When Matt and his team set out to evaluate CMMS providers, they looked at several vendors, weighing factors like functionality, usability, and vendor responsiveness. MaintainX quickly distinguished itself as the best solution on all fronts. 

“I knew that after looking at about seven different CMMS providers—from custom solutions to out-of-the-box—that MaintainX was the best one,” says Matt.

“MaintainX took the cake. Everything we needed, in a cleaner package, with a team that moves fast.”

Easy-to-use platform

MaintainX’s interface was user-friendly enough that teams could begin working in the app immediately, which was critical to an efficient rollout. “You can jump in and not even do the training and start using it pretty easily,” Matt says.

Unmatched customer experience

The MaintainX team also stood out for their refreshingly fast responses.
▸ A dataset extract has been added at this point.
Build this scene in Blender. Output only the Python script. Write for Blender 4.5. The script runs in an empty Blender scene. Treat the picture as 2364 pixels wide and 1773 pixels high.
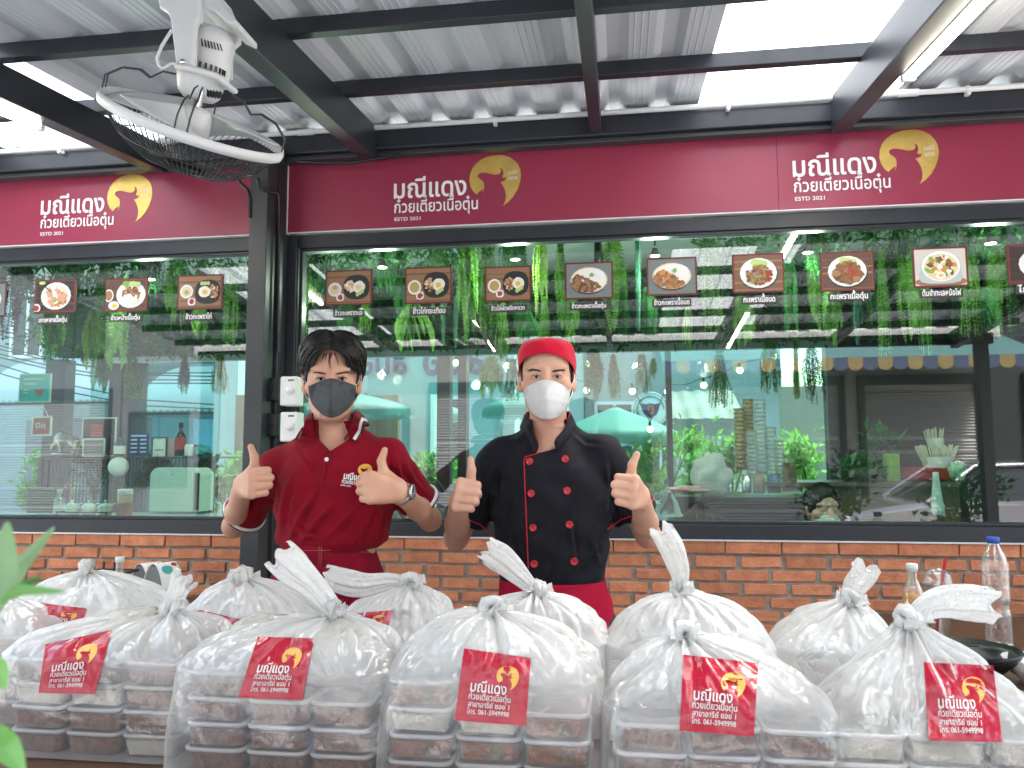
import bpy, bmesh, math, random
import numpy as np
from mathutils import Vector, Matrix
from mathutils.bvhtree import BVHTree
from math import sin, cos, pi, radians, sqrt, exp, atan2

C = bpy.context.scene.collection
SC = bpy.context.scene
random.seed(7)

# ------------------------------------------------------------------ camera
S = 2364 / 2212
FPX = 1775.0
CX, CY = 1182.0, 886.5
_ex = np.array([12732., -214., -1775.]); _ex /= np.linalg.norm(_ex)
_ez = np.array([-67., -18713., 1775.]); _ez -= _ex * (_ez @ _ex); _ez /= np.linalg.norm(_ez)
_ey = np.cross(_ez, _ex)
RW = np.stack([_ex, _ey, _ez])            # rows: world axes seen from the camera (right, down, forward)
CAM = np.array([0., 0., 1.38])

def ray(u, v):
    return RW @ np.array([u * S - CX, v * S - CY, FPX])

def at(u, v, Y):
    """point of the place seen at photo position (u, v) when it stands at distance Y"""
    d = ray(u, v)
    return Vector(CAM + d * (Y - CAM[1]) / d[1])

def atz(u, v, z):
    d = ray(u, v)
    return Vector(CAM + d * (z - CAM[2]) / d[2])

cam_data = bpy.data.cameras.new("camera")
cam = bpy.data.objects.new("camera", cam_data)
C.objects.link(cam)
rt, dn, fw = RW[:, 0], RW[:, 1], RW[:, 2]
cam.matrix_world = Matrix(((rt[0], -dn[0], -fw[0], CAM[0]), (rt[1], -dn[1], -fw[1], CAM[1]),
                           (rt[2], -dn[2], -fw[2], CAM[2]), (0, 0, 0, 1)))
cam_data.sensor_width = 36
cam_data.lens = FPX / 2364 * 36
cam_data.clip_start = 0.05
cam_data.clip_end = 500
cam_data.dof.use_dof = True
cam_data.dof.focus_distance = 2.25
cam_data.dof.aperture_fstop = 6.0
SC.camera = cam

# ------------------------------------------------------------------ light
W = bpy.data.worlds.new("World")
SC.world = W
W.use_nodes = True
nt = W.node_tree
bg = nt.nodes["Background"]
sky = nt.nodes.new("ShaderNodeTexSky")
sky.sky_type = 'NISHITA'
sky.sun_disc = False
SUN_EL, SUN_ROT = 60, 38
sky.sun_elevation = radians(SUN_EL)
sky.sun_rotation = radians(SUN_ROT)
sky.air_density = 1.6
sky.dust_density = 4.0
nt.links.new(sky.outputs[0], bg.inputs[0])
bg.inputs[1].default_value = 0.15
sd = bpy.data.lights.new("sun", 'SUN')
sd.energy = 2.6
sd.angle = radians(6)
sd.color = (1.0, 0.95, 0.88)
sun = bpy.data.objects.new("sun", sd)
C.objects.link(sun)
_az = radians(SUN_ROT)
_sdir = Vector((sin(_az) * cos(radians(SUN_EL)), cos(_az) * cos(radians(SUN_EL)), sin(radians(SUN_EL))))
sun.rotation_euler = (-_sdir).to_track_quat('-Z', 'Y').to_euler()
sun.location = (0, -3, 12)
SC.view_settings.view_transform = 'Standard'
SC.view_settings.look = 'None'
SC.view_settings.gamma = 1
SC.view_settings.exposure = 2.7
SC.cycles.max_bounces = 14
SC.cycles.transparent_max_bounces = 40
SC.cycles.transmission_bounces = 10
SC.cycles.use_denoising = True
SC.cycles.caustics_reflective = False
SC.cycles.caustics_refractive = False
SC.cycles.sample_clamp_indirect = 6

# ------------------------------------------------------------------ objects, parts
def thing(name, label, cat, loc=(0, 0, 0), group=None, kind=None):
    o = bpy.data.objects.new(name, None)
    o.empty_display_size = 0.1
    C.objects.link(o)
    o.location = loc
    tag(o, label, cat, group, kind)
    return o

def tag(o, label=None, cat=None, group=None, kind=None):
    if label: o['label'] = label
    if cat: o['category'] = cat
    if group: o['group'] = group
    if kind: o['kind'] = kind
    return o

def copy_tree(o, parent=None):
    c = o.copy()
    C.objects.link(c)
    if parent is not None:
        c.parent = parent
    for ch in list(o.children):
        copy_tree(ch, c)
    return c

def world_of(o):
    v = Vector((0, 0, 0))
    while o is not None:
        v += Vector(o.location)
        o = o.parent
    return v

class MB:
    """collects faces of one mesh"""
    def __init__(self):
        self.v = []; self.f = []; self.m = []; self.s = []
    def add(self, verts, faces, mat=0, smooth=True):
        n = len(self.v)
        self.v.extend([tuple(p) for p in verts])
        for f in faces:
            self.f.append(tuple(n + i for i in f)); self.m.append(mat); self.s.append(smooth)
        return self
    def box(self, x0, x1, y0, y1, z0, z1, mat=0):
        vs = [(x, y, z) for x in (x0, x1) for y in (y0, y1) for z in (z0, z1)]
        return self.add(vs, [(0, 1, 3, 2), (4, 6, 7, 5), (0, 4, 5, 1), (2, 3, 7, 6), (0, 2, 6, 4), (1, 5, 7, 3)], mat, False)
    def obox(self, c, size, M=None, mat=0):
        M = M or Matrix.Identity(3)
        c = Vector(c); a, b, d = [s / 2 for s in size]
        vs = [c + M @ Vector((x, y, z)) for x in (-a, a) for y in (-b, b) for z in (-d, d)]
        return self.add(vs, [(0, 1, 3, 2), (4, 6, 7, 5), (0, 4, 5, 1), (2, 3, 7, 6), (0, 2, 6, 4), (1, 5, 7, 3)], mat, False)
    def bar(self, a, b, w, h, mat=0, up=(0, 0, 1)):
        """beam from a to b, w sideways, h along up"""
        a, b = Vector(a), Vector(b); d = (b - a); L = d.length; d.normalize()
        s = d.cross(Vector(up)).normalized(); u = s.cross(d)
        M = Matrix((s, d, u)).transposed()
        return self.obox((a + b) / 2, (w, L, h), M, mat)
    def tube(self, pts, r, n=8, mat=0, caps=True, flat=1.0):
        pts = [Vector(p) for p in pts]
        k = len(pts)
        rs = r if hasattr(r, '__len__') else [r] * k
        up = Vector((0.0123, 0.0456, 1)).normalized()
        t0 = (pts[1] - pts[0]).normalized()
        if abs(t0.dot(up)) > 0.95: up = Vector((1, 0.02, 0.03)).normalized()
        nrm = (up - t0 * up.dot(t0)).normalized()
        vs = []
        for i, p in enumerate(pts):
            t = (pts[min(i + 1, k - 1)] - pts[max(i - 1, 0)])
            if t.length < 1e-9: t = t0.copy()
            t.normalize()
            nrm = nrm - t * nrm.dot(t)
            if nrm.length < 1e-6: nrm = t.orthogonal()
            nrm.normalize()
            b = t.cross(nrm)
            for j in range(n):
                a = 2 * pi * j / n
                vs.append(p + (nrm * cos(a) + b * sin(a) * flat) * rs[i])
        fs = []
        for i in range(k - 1):
            for j in range(n):
                j2 = (j + 1) % n
                fs.append((i * n + j, i * n + j2, (i + 1) * n + j2, (i + 1) * n + j))
        self.add(vs, fs, mat, True)
        if caps:
            self.add(vs[:n], [tuple(range(n))[::-1]], mat, False)
            self.add(vs[-n:], [tuple(range(n))], mat, False)
        return self
    def lathe(self, prof, c=(0, 0, 0), n=24, mat=0, sx=1, sy=1, M=None, a0=0, a1=2 * pi, tw=None):
        """prof: (r, z) pairs about the z axis through c"""
        c = Vector(c); full = abs(a1 - a0 - 2 * pi) < 1e-6
        m = n if full else n + 1
        vs = []
        for (r, z) in prof:
            for j in range(m):
                a = a0 + (a1 - a0) * j / n
                p = Vector((r * cos(a) * sx, r * sin(a) * sy, z))
                if M: p = M @ p
                vs.append(c + p)
        fs = []
        for i in range(len(prof) - 1):
            for j in range(n if not full else m):
                j2 = (j + 1) % m
                if not full and j == n: continue
                fs.append((i * m + j, i * m + j2, (i + 1) * m + j2, (i + 1) * m + j))
        return self.add(vs, fs, mat, True)
    def grid(self, fn, nu, nv, mat=0, wrap=False, smooth=True):
        vs = [fn(i / nu, j / nv) for j in range(nv + 1) for i in range(nu + (0 if wrap else 1))]
        m = nu if wrap else nu + 1
        fs = [(j * m + i, j * m + (i + 1) % m, (j + 1) * m + (i + 1) % m, (j + 1) * m + i) for j in range(nv) for i in range(nu)]
        return self.add(vs, fs, mat, smooth)
    def ball(self, c, r, n=16, k=10, mat=0, M=None):
        r = r if hasattr(r, '__len__') else (r, r, r)
        c = Vector(c)
        def fn(u, v):
            a = 2 * pi * u; b = pi * (v - .5)
            p = Vector((cos(a) * cos(b) * r[0], sin(a) * cos(b) * r[1], sin(b) * r[2]))
            if M: p = M @ p
            return c + p
        return self.grid(fn, n, k, mat, wrap=True)
    def prism(self, poly, y0, y1, mat=0):
        """polygon in (x, z), from y0 (front) to y1"""
        n = len(poly)
        vs = [(x, y0, z) for x, z in poly] + [(x, y1, z) for x, z in poly]
        fs = [tuple(range(n)), tuple(range(2 * n - 1, n - 1, -1))]
        fs += [(i, i + n, (i + 1) % n + n, (i + 1) % n) for i in range(n)]
        return self.add(vs, fs, mat, False)
    def build(self, name, mats, parent=None, bevel=0, seg=2, weld=False, sub=0, solid=0, auto=None):
        me = bpy.data.meshes.new(name)
        base = world_of(parent) if parent is not None else Vector((0, 0, 0))
        me.from_pydata([tuple(Vector(p) - base) for p in self.v], [], self.f)
        mats = mats if isinstance(mats, (list, tuple)) else [mats]
        for m in mats: me.materials.append(m)
        me.polygons.foreach_set('material_index', self.m)
        me.polygons.foreach_set('use_smooth', self.s)
        bm = bmesh.new(); bm.from_mesh(me)
        if weld: bmesh.ops.remove_doubles(bm, verts=bm.verts, dist=1e-5)
        if len(bm.faces) < 30000: bmesh.ops.recalc_face_normals(bm, faces=bm.faces)
        bm.to_mesh(me); bm.free()
        me.update()
        o = bpy.data.objects.new(name, me)
        C.objects.link(o)
        if parent is not None: o.parent = parent
        if solid:
            md = o.modifiers.new('solid', 'SOLIDIFY'); md.thickness = solid; md.offset = 0
        if bevel:
            md = o.modifiers.new('bevel', 'BEVEL'); md.width = bevel; md.segments = seg; md.limit_method = 'ANGLE'
            md.angle_limit = radians(50)
        if sub:
            md = o.modifiers.new('sub', 'SUBSURF'); md.levels = sub; md.render_levels = sub
        return o
    def bvh(self):
        return BVHTree.FromPolygons([tuple(p) for p in self.v], self.f)

# ------------------------------------------------------------------ materials
def lin(r, g, b):
    f = lambda c: c / 12.92 if c <= .04045 else ((c + .055) / 1.055) ** 2.4
    return (f(r / 255), f(g / 255), f(b / 255))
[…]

During the selection process, Matt received answers to his questions within hours, compared to weeks from other vendors. 

“MaintainX had [our IT questionnaire] done within 24 hours,” Matt says. “Fast, accurate, respectful—that's what we look for in a partner.”

Outstanding value

One of the key factors in leadership’s decision to implement MaintainX was the impressive power the software delivered at a great value. “The tool is very affordable. It doesn't cost an arm and a leg… It improves productivity, improves asset lifespan, improves safety, for a pretty reasonable cost.”

Results

Easy implementation

Matt resisted the “iron fist” approach to getting teams on board, instead relying on relationships with plant managers and the natural appeal of a powerful, easy-to-use tool. “An implementation is a lot easier when you know you have something really cool to give everybody,” Matt says.
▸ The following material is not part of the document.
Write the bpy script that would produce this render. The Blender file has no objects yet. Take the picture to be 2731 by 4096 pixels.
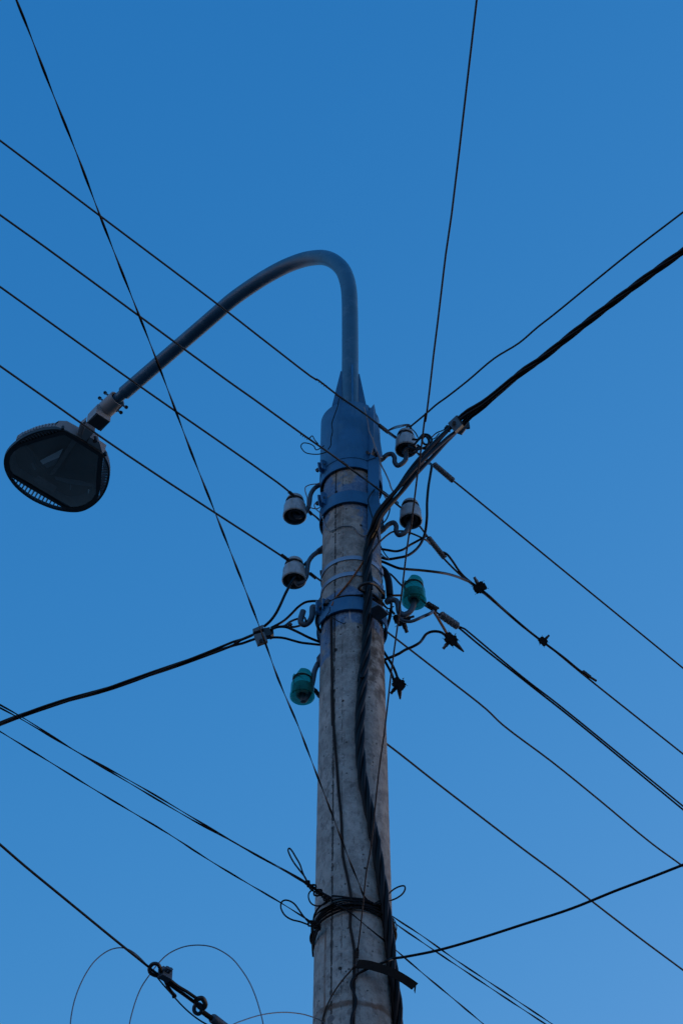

Signs of success soon appeared, like sites showing up to office hours and operators suggesting improvements. Even small signals, like a site leader notifying Matt that a departing employee’s access needed replacing, became proof of engagement.

Standardization plus flexibility

Matt opted for an iterative rollout of the software: three to five sites at a time, with each wave refining the process for the next. The early focus was on assets, procedures, and work orders. “What’s the 20% of the tool that’s going to give us 80% of our impact?” Matt explains. “That’s what we focused on first.”

He locked down naming conventions for assets to ensure clean global reporting. But at the same time, he left room for flexibility. Procedures were distributed as a starting point, but sites were encouraged to adapt them and share improvements. 

This balance has allowed best practices to bubble up. “We generate procedures and hand them out…but sites have the flexibility to change them, and I hope they do,” Matt says.

His advice for successful software adoption? “Roll it out in waves. Only standardize what you must. Leave room for creativity so the best ideas can spread.”

Foundation in place nationwide

MaintainX’s implementation at US LBM’s plants is about 90% complete. 

For the first time, the company has one platform to unify their maintenance practices across the country. Technicians are consistently using the tool, sharing ideas, and treating maintenance as a collective strength rather than an isolated function.

Looking ahead

With the foundation set, US LBM’s journey with MaintainX is just beginning. Matt sees future opportunities for expanding dashboards, integrating machine data, and continuing to share best practices across sites.